### Material for the task
* begin *
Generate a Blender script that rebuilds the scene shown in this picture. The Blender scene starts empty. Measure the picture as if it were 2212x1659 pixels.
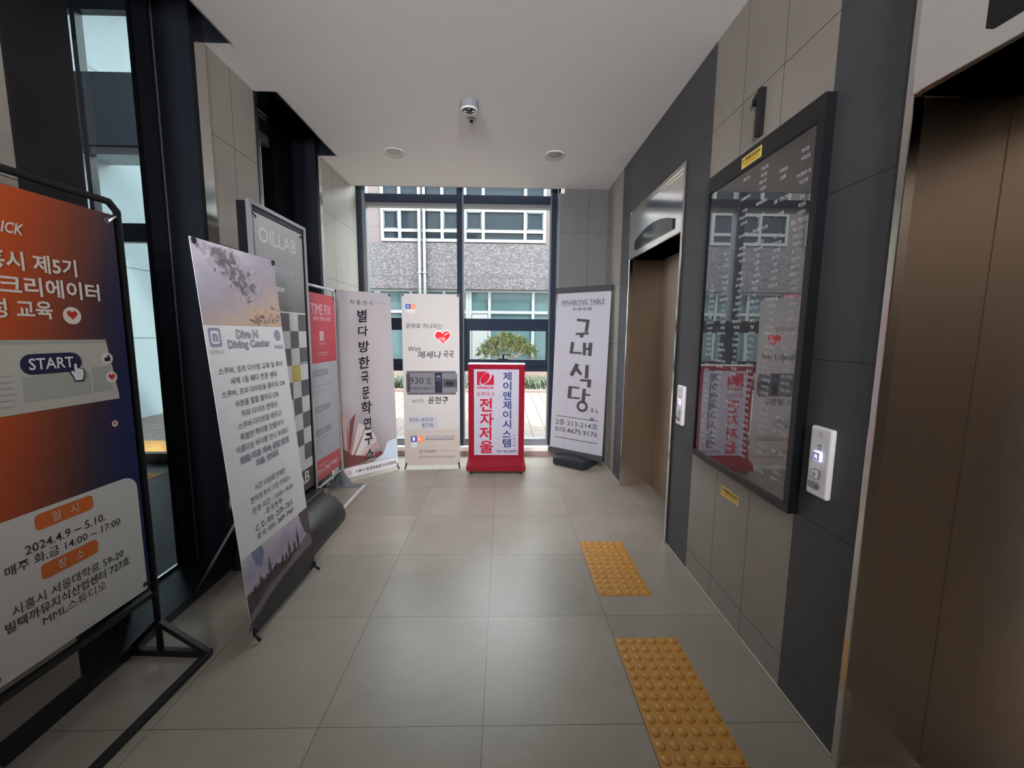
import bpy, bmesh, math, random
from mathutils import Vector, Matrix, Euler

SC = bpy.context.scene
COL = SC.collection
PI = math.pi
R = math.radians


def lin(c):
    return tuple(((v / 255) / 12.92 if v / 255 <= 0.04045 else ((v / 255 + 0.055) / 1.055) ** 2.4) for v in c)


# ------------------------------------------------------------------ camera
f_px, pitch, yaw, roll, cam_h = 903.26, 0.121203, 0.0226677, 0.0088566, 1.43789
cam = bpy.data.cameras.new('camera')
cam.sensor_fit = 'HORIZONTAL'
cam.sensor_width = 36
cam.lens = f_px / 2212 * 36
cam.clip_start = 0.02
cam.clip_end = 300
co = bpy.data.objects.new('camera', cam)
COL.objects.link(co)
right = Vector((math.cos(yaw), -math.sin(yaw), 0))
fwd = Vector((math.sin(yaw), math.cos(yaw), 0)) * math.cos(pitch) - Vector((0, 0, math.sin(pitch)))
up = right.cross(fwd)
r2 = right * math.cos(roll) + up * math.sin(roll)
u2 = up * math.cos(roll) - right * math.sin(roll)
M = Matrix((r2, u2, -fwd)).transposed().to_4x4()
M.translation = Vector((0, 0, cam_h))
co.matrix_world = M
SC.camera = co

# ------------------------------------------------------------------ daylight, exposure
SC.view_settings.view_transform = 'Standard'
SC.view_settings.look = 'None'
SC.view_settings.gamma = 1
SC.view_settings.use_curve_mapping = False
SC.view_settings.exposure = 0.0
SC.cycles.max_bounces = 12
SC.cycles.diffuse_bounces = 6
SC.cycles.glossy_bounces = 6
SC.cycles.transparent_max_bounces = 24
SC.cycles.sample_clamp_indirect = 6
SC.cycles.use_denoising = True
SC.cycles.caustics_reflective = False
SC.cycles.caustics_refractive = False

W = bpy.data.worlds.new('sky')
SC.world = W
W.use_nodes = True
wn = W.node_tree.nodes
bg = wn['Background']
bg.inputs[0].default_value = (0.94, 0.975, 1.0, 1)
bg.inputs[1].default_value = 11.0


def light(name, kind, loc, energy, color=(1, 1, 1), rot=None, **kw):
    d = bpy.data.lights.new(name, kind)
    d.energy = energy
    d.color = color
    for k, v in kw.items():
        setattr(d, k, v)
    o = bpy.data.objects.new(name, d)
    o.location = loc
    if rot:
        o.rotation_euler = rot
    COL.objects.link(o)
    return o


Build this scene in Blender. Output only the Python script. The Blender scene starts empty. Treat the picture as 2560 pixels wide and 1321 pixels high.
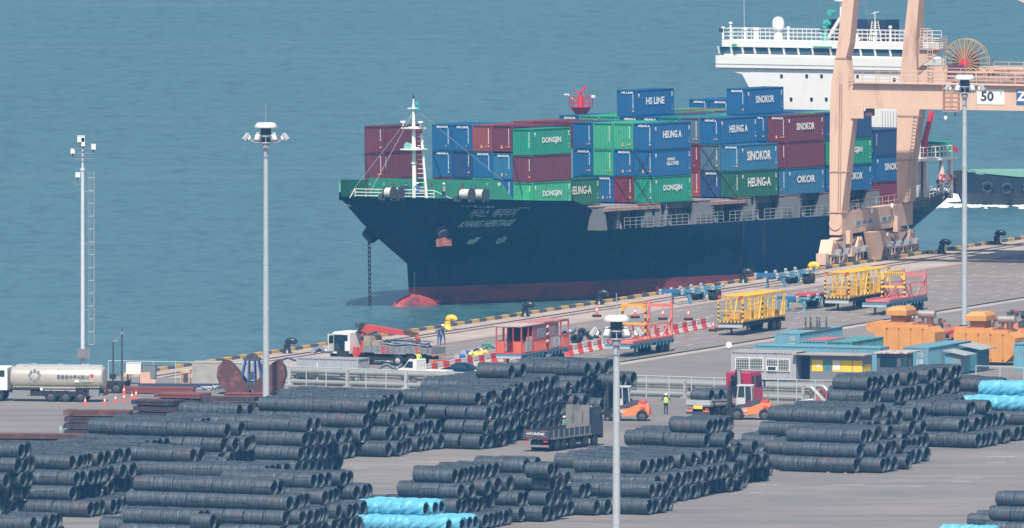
* end *
### Your objective
Skipping the pictures, transcribe each line above exactly as it appears.

### Task response
Generate a Blender script that rebuilds the scene shown in this picture. The Blender scene starts empty. Measure the picture as if it were 2212x1659 pixels.
import bpy, bmesh, math, random
from mathutils import Vector, Matrix, Euler

SC = bpy.context.scene
COL = SC.collection
PI = math.pi
R = math.radians


def lin(c):
    return tuple(((v / 255) / 12.92 if v / 255 <= 0.04045 else ((v / 255 + 0.055) / 1.055) ** 2.4) for v in c)


# ------------------------------------------------------------------ camera
f_px, pitch, yaw, roll, cam_h = 903.26, 0.121203, 0.0226677, 0.0088566, 1.43789
cam = bpy.data.cameras.new('camera')
cam.sensor_fit = 'HORIZONTAL'
cam.sensor_width = 36
cam.lens = f_px / 2212 * 36
cam.clip_start = 0.02
cam.clip_end = 300
co = bpy.data.objects.new('camera', cam)
COL.objects.link(co)
right = Vector((math.cos(yaw), -math.sin(yaw), 0))
fwd = Vector((math.sin(yaw), math.cos(yaw), 0)) * math.cos(pitch) - Vector((0, 0, math.sin(pitch)))
up = right.cross(fwd)
r2 = right * math.cos(roll) + up * math.sin(roll)
u2 = up * math.cos(roll) - right * math.sin(roll)
M = Matrix((r2, u2, -fwd)).transposed().to_4x4()
M.translation = Vector((0, 0, cam_h))
co.matrix_world = M
SC.camera = co

# ------------------------------------------------------------------ daylight, exposure
SC.view_settings.view_transform = 'Standard'
SC.view_settings.look = 'None'
SC.view_settings.gamma = 1
SC.view_settings.use_curve_mapping = False
SC.view_settings.exposure = 0.0
SC.cycles.max_bounces = 12
SC.cycles.diffuse_bounces = 6
SC.cycles.glossy_bounces = 6
SC.cycles.transparent_max_bounces = 24
SC.cycles.sample_clamp_indirect = 6
SC.cycles.use_denoising = True
SC.cycles.caustics_reflective = False
SC.cycles.caustics_refractive = False

W = bpy.data.worlds.new('sky')
SC.world = W
W.use_nodes = True
wn = W.node_tree.nodes
bg = wn['Background']
bg.inputs[0].default_value = (0.94, 0.975, 1.0, 1)
bg.inputs[1].default_value = 11.0


def light(name, kind, loc, energy, color=(1, 1, 1), rot=None, **kw):
    d = bpy.data.lights.new(name, kind)
    d.energy = energy
    d.color = color
    for k, v in kw.items():
        setattr(d, k, v)
    o = bpy.data.objects.new(name, d)
    o.location = loc
    if rot:
        o.rotation_euler = rot
    COL.objects.link(o)
    return o


Build this scene in Blender. Output only the Python script. The Blender scene starts empty. Treat the picture as 2560 pixels wide and 1321 pixels high.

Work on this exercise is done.